Given instruction - Retype the records below from their first line through the line holding "above the water", including both ends and no pictures.
begin Data listing
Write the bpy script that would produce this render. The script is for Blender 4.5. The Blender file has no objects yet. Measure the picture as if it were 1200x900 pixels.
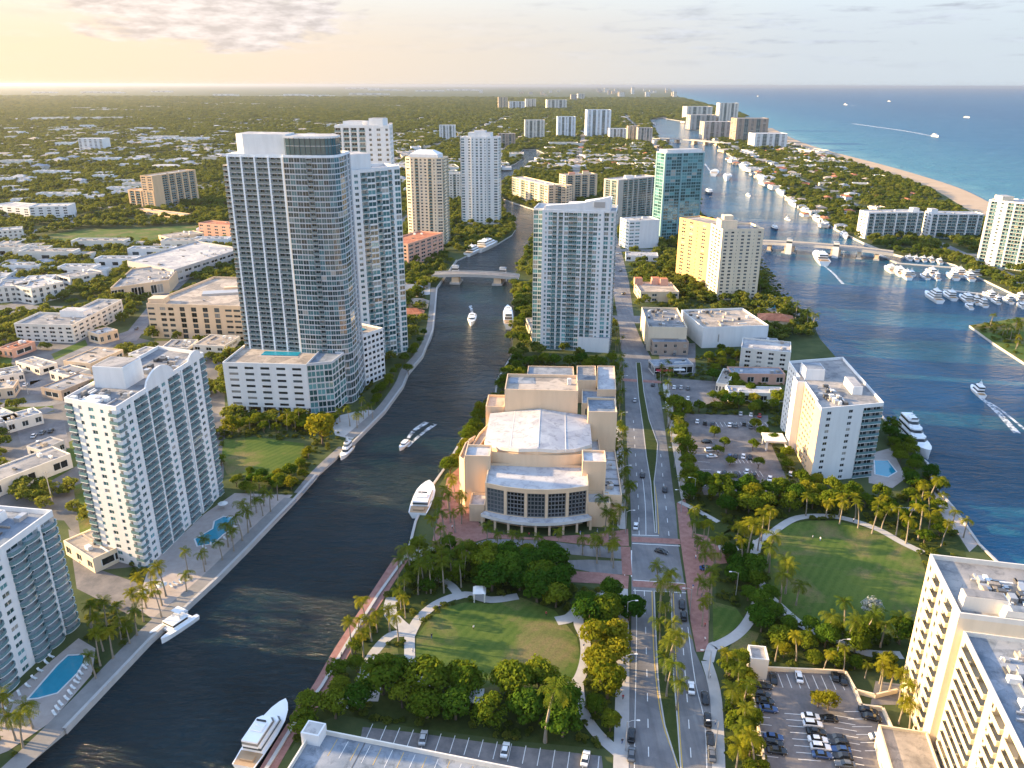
import bpy, bmesh, math, random
import numpy as np
from mathutils import Vector, Matrix
from mathutils.geometry import tessellate_polygon
R = math.radians
rng = random.Random(7)
scn = bpy.context.scene
COL = scn.collection

# ------------------------------------------------------------------ camera
F, CH = 918.0, 150.0
PITCH = math.atan((450 - 99.5) / F); ROLL = R(0.17)
_c, _s = math.cos(PITCH), math.sin(PITCH)
FWD = Vector((0, _c, -_s)); _r = Vector((1, 0, 0)); _u = Vector((0, _s, _c))
RT = _r * math.cos(ROLL) + _u * math.sin(ROLL); UP = _u * math.cos(ROLL) - _r * math.sin(ROLL)
CAM = Vector((0, 0, CH))
cd = bpy.data.cameras.new('camera'); cd.sensor_width = 36; cd.lens = 36 * F / 1200
cd.clip_start = 1; cd.clip_end = 200000
cam = bpy.data.objects.new('camera', cd); COL.objects.link(cam); scn.camera = cam
cam.matrix_world = Matrix(((RT.x, UP.x, -FWD.x, CAM.x), (RT.y, UP.y, -FWD.y, CAM.y), (RT.z, UP.z, -FWD.z, CAM.z), (0, 0, 0, 1)))
ZL = 1.5                                   # land level above the water

def G(px, py, z=ZL):                       # point of the photograph -> point on the ground
    d = FWD * F + RT * (px - 600) + UP * (450 - py)
    return CAM + d * ((z - CH) / d.z)
def proj(p):
    v = Vector(p) - CAM; zz = v.dot(FWD)
    return 600 + F * v.dot(RT) / zz, 450 - F * v.dot(UP) / zz
def hgt(b, ty, z=None):                    # height at which the vertical over point b reaches row ty
    lo, hi = 0.0, 149.0
    for _ in range(50):
        m = (lo + hi) / 2
        if proj((b[0], b[1], m))[1] > ty: lo = m
        else: hi = m
    return m

# ------------------------------------------------------------------ light
SUN_AZ, SUN_EL = 79.0, 14.0                # degrees to the left of the view, and up
sdir = Vector((-math.sin(R(SUN_AZ)) * math.cos(R(SUN_EL)), math.cos(R(SUN_AZ)) * math.cos(R(SUN_EL)), math.sin(R(SUN_EL))))
sl = bpy.data.lights.new('sun', 'SUN'); sl.energy = 5.0; sl.angle = R(0.6); sl.color = (1.0, 0.69, 0.34)
so = bpy.data.objects.new('sun', sl); COL.objects.link(so); so.location = (-300, 0, 400)
so.rotation_euler = (-sdir).to_track_quat('-Z', 'Y').to_euler()
SKY_STRENGTH = 0.14
scn.view_settings.view_transform = 'Standard'; scn.view_settings.look = 'None'
scn.view_settings.gamma = 1; scn.view_settings.use_curve_mapping = False
scn.view_settings.exposure = 1.84
HAZE = 3.2e-5
scn.cycles.use_denoising = True
scn.cycles.max_bounces = 6; scn.cycles.diffuse_bounces = 3; scn.cycles.glossy_bounces = 3
scn.cycles.transparent_max_bounces = 8; scn.cycles.volume_bounces = 0
scn.cycles.sample_clamp_indirect = 6

class NT:                                  # small node-tree helper
    def __init__(s, tree): s.t = tree; s.n = tree.nodes; s.l = tree.links; s.n.clear()
    def new(s, typ, **k):
        x = s.n.new(typ)
        for a, v in k.items():
            if a == 'ins':
                for i, w in v.items():
                    if isinstance(w, bpy.types.NodeSocket): s.l.new(w, x.inputs[i])
                    else: x.inputs[i].default_value = w
            else: setattr(x, a, v)
        return x
    def math(s, op, a, b=0.0, c=0.0, clamp=False):
        return s.new('ShaderNodeMath', operation=op, use_clamp=clamp, ins={0: a, 1: b, 2: c}).outputs[0]
    def mix(s, f, a, b, blend='MIX'):
        x = s.new('ShaderNodeMix', data_type='RGBA', blend_type=blend, clamp_factor=True)
        for i, w in ((0, f), (6, a), (7, b)):
            if isinstance(w, bpy.types.NodeSocket): s.l.new(w, x.inputs[i])
            else: x.inputs[i].default_value = w if i == 0 else (*w[:3], 1)
        return x.outputs[2]
    def ramp(s, f, stops):
        x = s.new('ShaderNodeValToRGB'); e = x.color_ramp.elements
        while len(e) < len(stops): e.new(0.5)
        for i, (p, cc) in enumerate(stops):
            e[i].position = p; e[i].color = (*cc[:3], 1) if not isinstance(cc, (int, float)) else (cc, cc, cc, 1)
        s.l.new(f, x.inputs[0]); return x.outputs[0]
    def noise(s, vec, scale, detail=4, rough=0.55, dist=0.0):
        return s.new('ShaderNodeTexNoise', ins={'Vector': vec, 'Scale': scale, 'Detail': detail, 'Roughness': rough, 'Distortion': dist}).outputs[0]
    def mapr(s, v, a, b, c, d):
        return s.new('ShaderNodeMapRange', clamp=True, ins={0: v, 1: a, 2: b, 3: c, 4: d}).outputs[0]

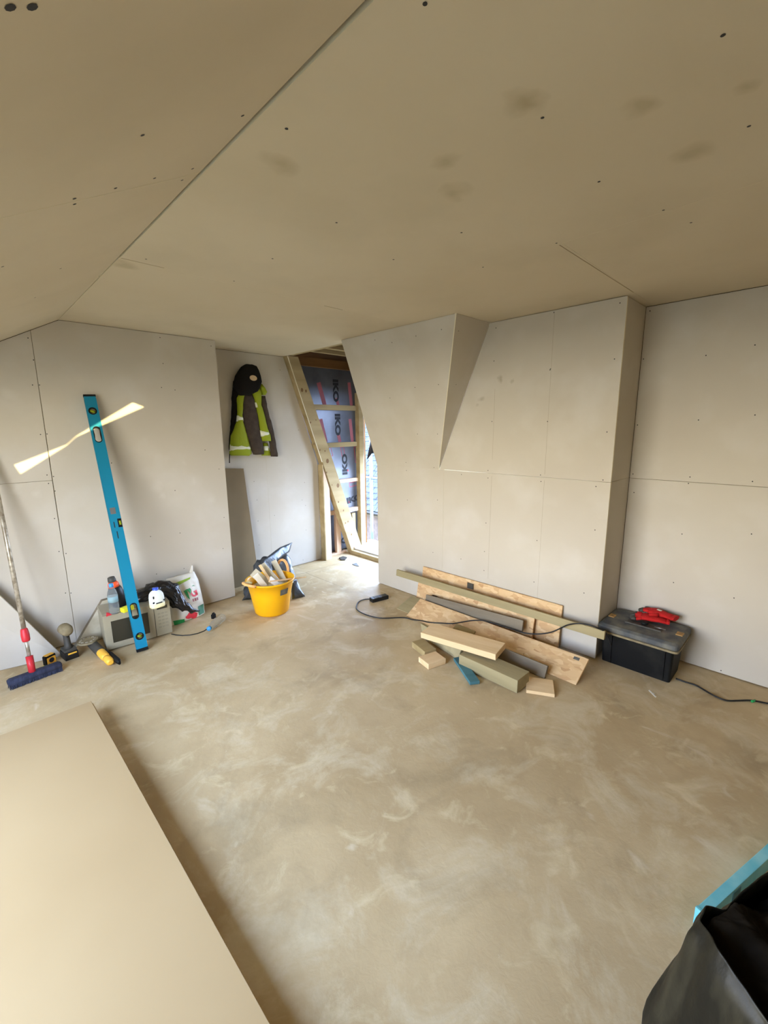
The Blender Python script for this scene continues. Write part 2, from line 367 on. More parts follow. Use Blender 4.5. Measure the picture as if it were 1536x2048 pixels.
def panel(parent, o, ux, uy, n, pts, mats=PB, t=0.0125, gap=0.0012):
    o, ux, uy, n = V(o), V(ux), V(uy), V(n)
    c = V((sum(p[0] for p in pts)/len(pts), sum(p[1] for p in pts)/len(pts)))
    area = sum(pts[i][0]*pts[(i+1) % len(pts)][1]-pts[(i+1) % len(pts)][0]*pts[i][1] for i in range(len(pts)))
    if area < 0: pts = pts[::-1]
    ins = []; k = len(pts)
    for i in range(k):
        a, b, d = V(pts[i-1]), V(pts[i]), V(pts[(i+1) % k])
        e1 = (b-a).normalized(); e2 = (d-b).normalized(); n1 = V((-e1.y, e1.x)); n2 = V((-e2.y, e2.x))
        bi = n1+n2; bi = bi/(bi.length_squared)*2 if bi.length > 1e-3 else n1
        ins.append(b+bi*gap)
    m = MB(); m.prism([o+ux*p[0]+uy*p[1] for p in ins], -n*t, 0, 1)
    return m.build('plasterboard_panel', mats, parent)

def screws(parent, lst, ax, val, n, r=0.0035):
    m = MB(); n = V(n); a = n.orthogonal().normalized(); b = n.cross(a)
    for it in lst:
        u, v_ = it[:2]
        p = P(u, v_, ax, val) if not callable(ax) else ax(u, v_)
        m.poly([p+n*0.0006+(a*math.cos(k*math.pi/4)+b*math.sin(k*math.pi/4))*r for k in range(8)])
    return m.build('screw_heads', M['screw'], parent, kind='stuff')

# ---------------------------------------------------------------- floor
m = MB(); m.box((1.3, 1.25, -0.06), (5.2, 6.0, 0.12))
floor = m.build('floor', M['floor'], kind='structure')
# joint lines of the floor boards towards the alcove
m = MB()
for y in (3.72,): m.box((2.6, y, 0.0003), (1.9, 0.003, 0.0006))
m.box((2.47, 3.4, 0.0003), (0.003, 0.62, 0.0006))
m.build('floor_joint', M['stain'], floor)

# ---------------------------------------------------------------- left wall (with the level)
wl = empty('wall_left', (XJ, YL, 0), kind='structure')
zt = lambda x: ZC if x >= XS else ZC-KS*(XS-x)
m = MB(); m.prism([(XW-0.1, YL+0.0125, 0), (XJ-0.013, YL+0.0125, 0), (XJ-0.013, YL+0.0125, ZC+.1), (XS, YL+0.0125, ZC+.1), (XW-0.1, YL+0.0125, ZC+.1)], (0, 0.09, 0))
m.build('wall_backing', M['back'], wl)
Z0 = 0.006; SX = 0.440
fr = ((0, YL, 0), (1, 0, 0), (0, 0, 1), (0, -1, 0))
panel(wl, *fr, [(SX, Z0), (XJ, Z0), (XJ, ZC-.002), (XS, ZC-.002), (SX+0.012, zt(SX+.012)-.002)])
panel(wl, *fr, [(XW, Z0), (SX, Z0), (SX+0.004, 1.172), (XW, 1.172)])
panel(wl, *fr, [(XW, 1.172), (SX+0.004, 1.172), (SX+0.012, zt(SX+.012)-.002), (XD, ZD-.002), (XW, ZD-.002)])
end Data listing
Solution to this task -
Write the bpy script that would produce this render. The script is for Blender 4.5. The Blender file has no objects yet. Measure the picture as if it were 1200x900 pixels.
import bpy, bmesh, math, random
import numpy as np
from mathutils import Vector, Matrix
from mathutils.geometry import tessellate_polygon
R = math.radians
rng = random.Random(7)
scn = bpy.context.scene
COL = scn.collection

# ------------------------------------------------------------------ camera
F, CH = 918.0, 150.0
PITCH = math.atan((450 - 99.5) / F); ROLL = R(0.17)
_c, _s = math.cos(PITCH), math.sin(PITCH)
FWD = Vector((0, _c, -_s)); _r = Vector((1, 0, 0)); _u = Vector((0, _s, _c))
RT = _r * math.cos(ROLL) + _u * math.sin(ROLL); UP = _u * math.cos(ROLL) - _r * math.sin(ROLL)
CAM = Vector((0, 0, CH))
cd = bpy.data.cameras.new('camera'); cd.sensor_width = 36; cd.lens = 36 * F / 1200
cd.clip_start = 1; cd.clip_end = 200000
cam = bpy.data.objects.new('camera', cd); COL.objects.link(cam); scn.camera = cam
cam.matrix_world = Matrix(((RT.x, UP.x, -FWD.x, CAM.x), (RT.y, UP.y, -FWD.y, CAM.y), (RT.z, UP.z, -FWD.z, CAM.z), (0, 0, 0, 1)))
ZL = 1.5                                   # land level above the water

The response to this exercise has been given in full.